Under current regulatory guidelines, most pension funds are invested in listed markets – equities and corporate bonds, where prices are available for daily mark-to-market valuations.

“While pension funds have to declare net asset value daily, given that private markets are relatively illiquid, the ability to arrive at a fair price on a daily basis needs to be evaluated,” added Iyer.

Under the NPS architecture, subscribers have access to four asset classes – equities, government bonds, corporate bonds and alternative investment funds.

Subscribers cannot have more than 5% of their allocation to alternatives.

Alternatives investing can only occur via alternatives investment funds – pooled investment funds that invest in hedge funds, private equity and venture capital and are considered different to conventional investments.

PRIVATE MOMENTUM

Iyer believes that private markets will continue to grow and elicit interest from investors as India’s GDP expansion continues to outpace the rest of the world.
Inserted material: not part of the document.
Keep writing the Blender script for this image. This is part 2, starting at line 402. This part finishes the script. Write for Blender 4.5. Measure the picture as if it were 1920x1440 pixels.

Pension funds will be no exception. 

“As the assets under management of Indian pension funds increase in coming years, the regulator may look at allowing investment in other categories, including private markets, overseas assets, etc,” said Iyer.

India is home to 100-plus unicorns – startups with valuations of $1 billion and above – as of early October, according to government data.

Several institutional investors disappointed by China’s slow recovery and lack of new growth drivers are turning to India and Southeast Asia for private deals – although these markets are smaller and offer relatively limited exit options.

India is already a magnet for large pension funds and sovereign wealth funds scouting for renewables and infrastructure investments.